My recent post on telecommunications and gender development cited a Vodaphone study done on differences in economic growth rates and cellular phone use received some validation today. The Bangladesh Journal has recently discussed a domestic telephone company, Grameenphone, which recently lowered the costs to cellular users in Bangladesh.
Grameenphone has a project called the Village Phone Program, which actually brings call center employment to poor rural areas.
"The program facilitates women borrowers of Grameen Bank to the GSM technology through the village phones. They become effectively mobile public call offices. This not only provides rural poor with new, exciting income-generating opportunities, but it also helps to enhance the social status of women from poor rural households."

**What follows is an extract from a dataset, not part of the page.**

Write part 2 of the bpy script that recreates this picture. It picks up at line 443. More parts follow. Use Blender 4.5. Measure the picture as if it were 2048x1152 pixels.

Doing a regression analysis of this trend might be made more robust by incorporating an existing cell-phone/rural-urban ratio index. Examining the cellular penetration rate in conjunction with the rural-urban population distribution could give an index that reveals the success of programs like Grameenphone. If a country has a high rural/urban population ratio coupled with a high cellular phone penetration, then a country might be making progress. It could still be, though, that most of the cellular users are in the population core only, so a high index could actually hide rural-urban cellular use.
From Moneymatters:
"The elements that have made GP model work in Bangladesh are: 1) an existing for-profit telecom company already doing business in the country; 2) a clear market need, based on a large rural population with extremely low teledensity and a need to communicate with urban markets and émigrés in other countries; 3) a reliable way to identify literate resellers with good credit and record-keeping skills; 4) a viable currency and banking system. "
Moneymatters argues, then, that cellular use requires a form of literacy, so we would therefore expect high cellular use to correlate well with the gender development index.